Effect of sodium cation on the electrochemical reduction of CO2 at a copper electrode in methanol

The electrochemical reduction of CO2 with a Cu electrode in methanol was investigated with sodium hydroxide supporting salt. A divided H-type cell was employed; the supporting electrolytes were 80 mmol dm(-3) sodium hydroxide in methanol (catholyte) and 300 mmol dm(-3) potassium hydroxide in methanol (anolyte). The main products from CO2 were methane, ethylene, carbon monoxide, and formic acid. The maximum current efficiency for hydrocarbons (methane and ethylene) was 80.6%, at -4.0 V vs Ag/AgCl, saturated KCl.
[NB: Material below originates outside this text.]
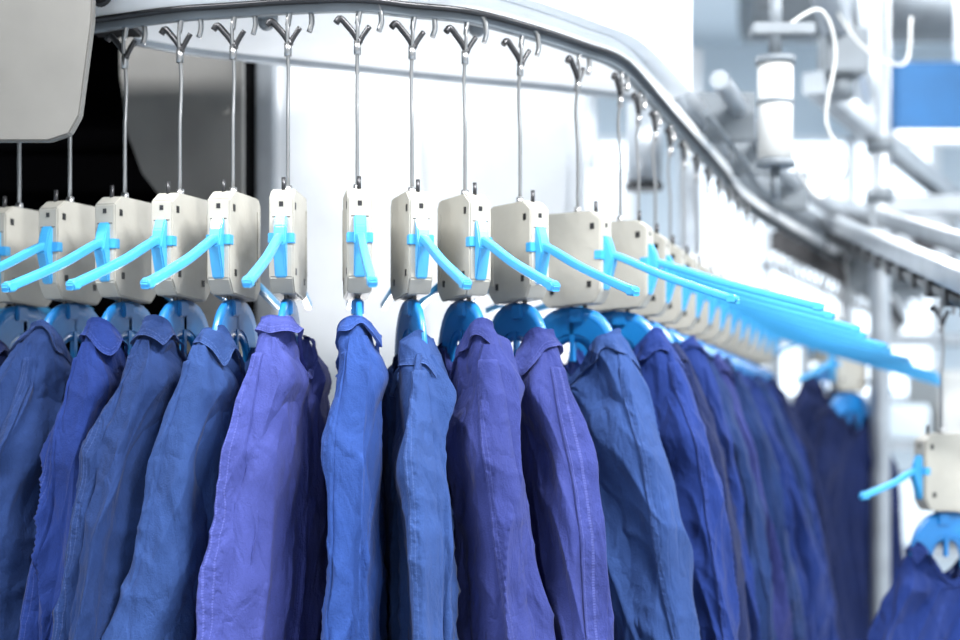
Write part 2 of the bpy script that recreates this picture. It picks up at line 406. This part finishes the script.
box(bm,(-2.2,3.3,0),(-.5,3.34,2.9),0);box(bm,(-.55,2.76,0),(-.51,3.3,2.9),0);box(bm,(-2.2,2.4,2.6),(-.51,3.3,2.64),0)
box(bm,(-2.2,2.5,0),(-2.16,3.3,2.9),0);box(bm,(-2.2,2.6,.9),(-.51,3.3,.94),0)
cyl(bm,(-2.1,3.1,2.05),(-.6,3.1,2.05),.03,0)
newobj('machine_bay',bm,(M['black'],))
bm=bmesh.new();box(bm,(-.63,2.13,EYE+.56),(-.55,2.19,EYE+.64),0,.004);cyl(bm,(-.59,2.12,EYE+.60),(-.59,2.06,EYE+.60),.02,0)
newobj('rail_bracket',bm,(M['dark'],))
bm=bmesh.new()
box(bm,(-.50,3.05,.12),(.24,3.75,2.75),0,.012)
box(bm,(-.445,3.035,.25),(-.13,3.055,2.60),0,.006);box(bm,(-.12,3.035,.25),(.20,3.055,2.60),0,.006)
box(bm,(-.502,2.98,.1),(-.462,3.05,2.42),1,.004)
for x in(-.18,-.07): sweep(bm,[(x,3.035,1.0),(x,3.01,1.0),(x,3.01,1.18),(x,3.035,1.18)],circ(.006,8),1,up=Vector((1,0,0)))
for x in(-.44,.18):
    for y in(3.1,3.7): cyl(bm,(x,y,0),(x,y,.13),.025,1)
newobj('machine_cabinet',bm,(M['white'],M['alu']))
bm=bmesh.new()
box(bm,(-.42,2.62,EYE-.10),(.10,2.70,EYE-.06),0,.004);box(bm,(-.40,2.63,EYE-.062),(.08,2.69,EYE-.056),1)
for x in(-.36,.04): sweep(bm,[(x,2.66,EYE-.1),(x,2.66,EYE-.2),(x,3.04,EYE-.2)],circ(.010,8),0,up=Vector((1,0,0)))
newobj('added_uplight_housing',bm,(M['alu'],M['offwhite']))  # made-up housing for the uplight added behind the jackets
# ---------------- right machinery ----------------
bm=bmesh.new();x,y=.62,2.8
cyl(bm,(x,y,EYE+.45),(x,y,EYE+.66),.036,0,28);cyl(bm,(x,y,EYE+.66),(x,y,EYE+.675),.041,1,28);cyl(bm,(x,y,EYE+.445),(x,y,EYE+.46),.041,1,28)
cyl(bm,(x,y,EYE+.575),(x,y,EYE+.585),.038,1,28)
cyl(bm,(x,y,EYE+.675),(x,y,EYE+.86),.014,1,12);cyl(bm,(x,y,EYE+.38),(x,y,EYE+.45),.010,1,12)
box(bm,(x-.05,y-.02,EYE+.72),(x+.08,y+.03,EYE+.745),1,.003)
newobj('pneumatic_cylinder',bm,(M['offwhite'],M['midgrey']))
bm=bmesh.new();x,y=.40,3.25
cyl(bm,(x,y,EYE+.47),(x,y,EYE+.67),.042,0,24);cyl(bm,(x,y,EYE+.46),(x,y,EYE+.475),.046,1,24);cyl(bm,(x,y,EYE+.67),(x,y,EYE+.80),.02,1,14)
newobj('pneumatic_cylinder',bm,(M['alu'],M['dark']))
for pts in ([(.64,2.8,EYE+.74),(.72,2.82,EYE+.78),(.76,2.85,EYE+.70),(.74,2.85,EYE+.55),(.80,2.9,EYE+.46),(.75,2.95,EYE+.40),(.66,2.84,EYE+.47)],
            [(.9,3.4,EYE+.95),(.95,3.3,EYE+.82),(1.05,3.3,EYE+.78),(1.1,3.4,EYE+.92)]):
    bm=bmesh.new();sweep(bm,catmull(pts,8),circ(.0035,8),0);newobj('air_hose',bm,(M['offwhite'],))
bm=bmesh.new()
cyl(bm,(1.20,4.0,0),(1.20,4.0,3.3),.030,0,20);cyl(bm,(1.20,4.0,0),(1.20,4.0,.02),.08,0,20)
for z in(1.9,2.2,2.05): cyl(bm,(1.20,4.0,z-.02),(1.20,4.0,z+.02),.042,1,20)
box(bm,(1.17,3.98,2.0),(1.75,4.02,2.05),0)
newobj('support_pole',bm,(M['alu'],M['midgrey']))
def lerp(y):
    f=(y-2.7)/1.3;return Vector((.935+.165*f,y,EYE+.156+.23*f))
bm=bmesh.new()
pp=[lerp(y) for y in(2.2,2.7,3.3,4,4.6,5.2)]
sweep(bm,[q+Vector((0,0,.02)) for q in pp],rrect(.009,.01,.003),1)
sweep(bm,[q+Vector((0,0,.065)) for q in pp],rrect(.022,.022,.004),0)
sweep(bm,[q+Vector((.10,.0,.10)) for q in pp],rrect(.015,.022,.004),0)
for i in range(18):
    q=lerp(2.3+i*.16);box(bm,q+Vector((-.015,-.015,0)),q+Vector((.12,.015,.05)),1,.003)
for y in(2.35,4.9):
    q=lerp(y);cyl(bm,(q.x+.12,q.y,0),(q.x+.12,q.y,q.z+.1),.022,0)
newobj('inclined_conveyor',bm,(M['alu'],M['dark']))
bm=bmesh.new()
for a,b,w in(((.75,3.0,EYE+.98),(1.42,4.9,EYE+.90),.035),((.9,3.6,EYE+.80),(2.6,6.2,EYE+.50),.03)):
    sweep(bm,[a,b],rrect(w,w,.006),0)
x,y,z=.98,3.62,.92
box(bm,(x-.05,y-.06,EYE+z-.10),(x+.06,y+.06,EYE+z+.02),1,.006);cyl(bm,(x,y,EYE+z-.10),(x,y,EYE+z-.16),.035,1)
cyl(bm,(2.75,6.42,0),(2.75,6.42,3.3),.04,0);cyl(bm,(.75,3.0,EYE+.95),(.75,3.0,3.3),.025,0);cyl(bm,(1.40,4.85,EYE+.9),(1.40,4.85,3.3),.025,0)
newobj('overhead_gantry',bm,(M['alu'],M['midgrey']))
bm=bmesh.new()
box(bm,(1.32,4.5,EYE+.30),(1.62,4.8,EYE+.62),0,.02);cyl(bm,(1.47,4.5,EYE+.46),(1.47,4.40,EYE+.46),.09,1,28);cyl(bm,(1.47,4.41,EYE+.46),(1.47,4.37,EYE+.46),.04,2,20)
for z in(.35,.57): cyl(bm,(1.62,4.6,EYE+z),(1.95,4.8,EYE+z),.02,1)
newobj('drive_motor',bm,(M['midgrey'],M['alu'],M['dark']))
bm=bmesh.new()
for z in(.3,.75,1.2,1.65): box(bm,(1.35,5.6,z),(2.7,6.2,z+.04),0)
for x in(1.35,2.66):
    for y in(5.6,6.16): box(bm,(x,y,0),(x+.04,y+.04,1.75),0)
rg=np.random.RandomState(3)
for z in(.34,.79,1.24):
    x=1.42
    while x<2.5:
        w_=rg.uniform(.15,.3);box(bm,(x,5.65,z),(x+w_,6.1,z+rg.uniform(.15,.33)),1+int(rg.randint(3)),.012);x+=w_+.04
newobj('storage_rack',bm,(M['alu'],M['offwhite'],M['midgrey'],M['wall']))
bm=bmesh.new()
box(bm,(1.54,4.95,2.42),(2.9,5.05,2.68),0,.01);box(bm,(1.54,4.93,2.38),(2.9,5.05,2.42),1)
for x in(1.8,2.7): cyl(bm,(x,5.0,2.68),(x,5.0,3.5),.02,1)
newobj('hanging_sign_panel',bm,(M['cyan'],M['white']))
bm=bmesh.new()
sweep(bm,[(1.2,6.0,3.22),(4.2,6.0,3.22)],circ(.2,28),0)
for x in(1.6,2.3,3.0,3.7): sweep(bm,[(x-.02,6.0,3.22),(x+.02,6.0,3.22)],circ(.215,28),1);cyl(bm,(x,6.0,3.4),(x,6.0,3.5),.01,1)
newobj('ventilation_duct',bm,(M['midgrey'],M['alu']))
bm=bmesh.new()
box(bm,(.35,5.4,0),(1.0,6.2,2.0),0,.02);box(bm,(.39,5.385,1.55),(.96,5.4,1.9),1,.01);box(bm,(.39,5.385,2.0),(.6,5.7,2.35),2,.01)
for i in range(6): box(bm,(.40,5.37,1.58+i*.05),(.95,5.385,1.60+i*.05),2,.002)
for x in(.45,.9): cyl(bm,(x,5.7,2.0),(x,5.7,2.9),.05,2,16)
newobj('folding_machine',bm,(M['white'],M['wall'],M['alu']))
# ---------------- room ----------------
def slab(name,lo,hi,m):
    bm=bmesh.new();box(bm,lo,hi);return newobj(name,bm,(M[m],))
slab('floor',(-4,-3,-.1),(5,8,0),'floor');slab('ceiling',(-4,-3,3.5),(5,8,3.6),'wall')
slab('wall_back',(-4,8,0),(5,8.1,3.5),'wall');slab('wall_left',(-4.1,-3,0),(-4,8,3.5),'wall');slab('wall_right',(5,-3,0),(5.1,8,3.5),'wall')
for i,(x,z) in enumerate(((-.6,1.4),(1.2,1.4),(3.0,1.4))):
    bm=bmesh.new();box(bm,(x,7.93,z),(x+1.5,7.95,z+1.5),0)
    for a in range(4): box(bm,(x-.03+a*.5,7.90,z-.03),(x+.03+a*.5,7.96,z+1.53),1)
    for zz in(z-.03,z+.75,z+1.5): box(bm,(x-.03,7.90,zz),(x+1.53,7.96,zz+.04),1)
    newobj('window_%d'%(i+1),bm,(mat('window_daylight_%d'%i,lin(235,245,255),.3,emit=1.1,var=0),M['white']))
def area(name,loc,size,power,rot=(0,0,0),col=(1,1,1)):
    l=bpy.data.lights.new(name,'AREA');l.shape='RECTANGLE';l.size,l.size_y=size;l.energy=power;l.color=col
    o=bpy.data.objects.new(name,l);o.location=loc;o.rotation_euler=rot;S.collection.objects.link(o);return o
for i,(x,y,pw) in enumerate(((-1.2,.9,85),(1.2,.9,170),(0.9,4.2,55),(2.4,5.6,60),(-.6,5.2,40),(2.6,2.6,75))):
    bm=bmesh.new();box(bm,(x-.62,y-.12,3.42),(x+.62,y+.12,3.5),1,.008);box(bm,(x-.58,y-.09,3.41),(x+.58,y+.09,3.425),0)
    newobj('ceiling_lamp',bm,(M['lamp'],M['white']))
    area('ceiling_light',(x,y,3.40),(1.15,.2),pw)
area('added_uplight',(-.16,2.66,EYE-.05),(.48,.06),3.2,rot=(math.radians(180+8),0,0))  # added fill, hidden by the jackets, brightens cabinet and cover underside
w=bpy.data.worlds.new('World');S.world=w;w.use_nodes=True
w.node_tree.nodes['Background'].inputs[0].default_value=(.96,.98,1,1);w.node_tree.nodes['Background'].inputs[1].default_value=.95
# ---------------- camera ----------------
cd=bpy.data.cameras.new('camera');cd.lens=50;cd.sensor_width=36;cd.shift_y=59/960
cd.dof.use_dof=True;cd.dof.focus_distance=1.90;cd.dof.aperture_fstop=2.0
co=bpy.data.objects.new('camera',cd);co.location=(0,0,EYE);co.rotation_euler=(math.pi/2,0,0);S.collection.objects.link(co);S.camera=co
S.view_settings.view_transform='Standard';S.view_settings.exposure=.65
The ratio of current efficiency for methane/ethylene, r(f)(CH4)/r(f)(C2H4), was similar to those obtained in LiOH/methanol-based electrolyte and larger relative to those in methanol using KOH, RbOH, and CsOH supporting salts. In NaOH/methanol-based electrolyte, the efficiency of hydrogen formation, a competing reaction of CO2 reduction, was suppressed to below 4%. The electrochemical CO2 reduction to methane may be able to proceed efficiently in a hydrophilic environment near the electrode surface provided by sodium cation.